Beoordelingskader uit Bijlage 1 van het ‘Compendium Participatiewet’
“Stap 1 - voor de verzekeringsarts
De verzekeringsarts stelt vast of er sprake is van een progressief ziektebeeld.
Als het antwoord bevestigend is, ontbreekt het arbeidsvermogen duurzaam. De beoordeling is afgerond.
Stap 2 - voor de verzekeringsarts
De verzekeringsarts stelt vast of de situatie van cliënt aan beide volgende voorwaarden voldoet:
* er is sprake van een stabiel ziektebeeld zonder behandelmogelijkheden;
* de aandoening is zodanig ernstig dat geen enkele toename van bekwaamheden mag worden verwacht.
Als aan deze beide voorwaarden wordt voldaan, ontbreekt het arbeidsvermogen duurzaam. De beoordeling is afgerond.
Stap 3 - voor de verzekeringsarts en de arbeidsdeskundige samen
De verzekeringsarts en de arbeidsdeskundige stellen in gezamenlijk overleg vast of het ontbreken van arbeidsvermogen van de cliënt duurzaam is. Zij betrekken daarbij ten minste de volgende aspecten in onderlinge samenhang:
* het al dan niet ontbreken van mogelijkheden ter verbetering van de belastbaarheid;
* het al dan niet ontbreken van mogelijkheden tot verdere ontwikkeling;
* het al dan niet ontbreken van mogelijkheden tot toename van bekwaamheden.
Op grond van hun gezamenlijk overleg concluderen de verzekeringsarts en de arbeidsdeskundige of het arbeidsvermogen al dan niet duurzaam ontbreekt.
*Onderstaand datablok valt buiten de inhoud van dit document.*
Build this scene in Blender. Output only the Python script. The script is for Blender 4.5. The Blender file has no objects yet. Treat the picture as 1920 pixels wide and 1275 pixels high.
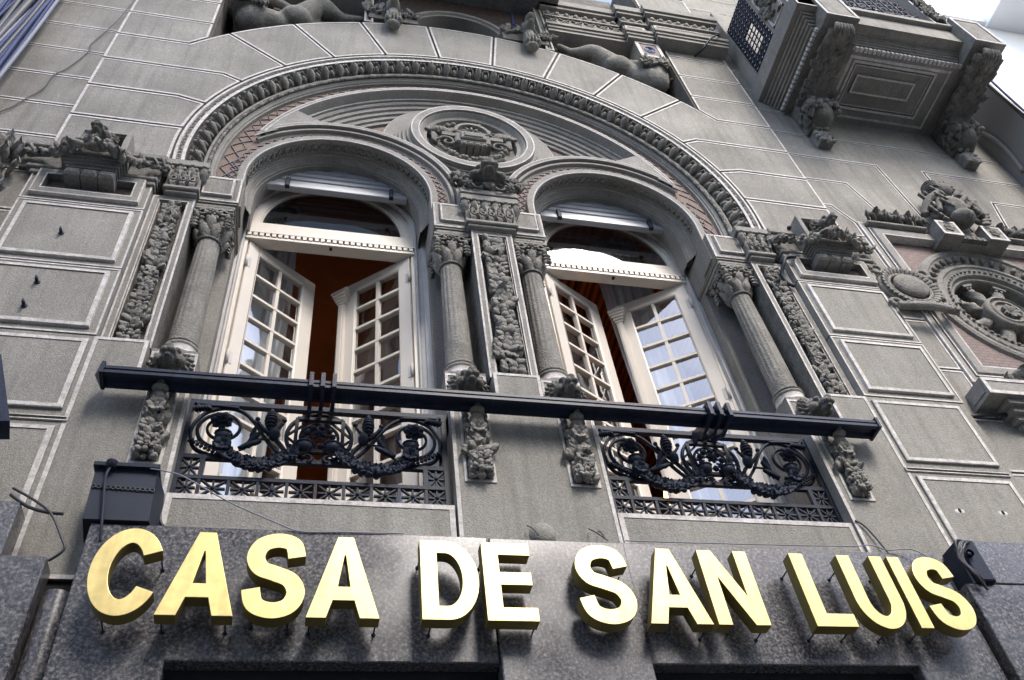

De beoordeling is afgerond.

Voetnoten

1.Artikel 1a:1, vierde lid, van de Wajong.
2.Kamerstukken II 2011/12, 33 161, nr. 3 onder 5.1.
3.Artikel 4, derde lid, van de Wet WIA.
4.Artikel 1a:1, derde lid, van de Wajong.
5.Artikel 4, derde lid, van de Wet WIA.
6.Artikel 1a:1, derde lid, van de Wajong.
7.Zie de uitspraak van de Raad van 15 maart 2023, ECLI:NL:CRVB:2023:508.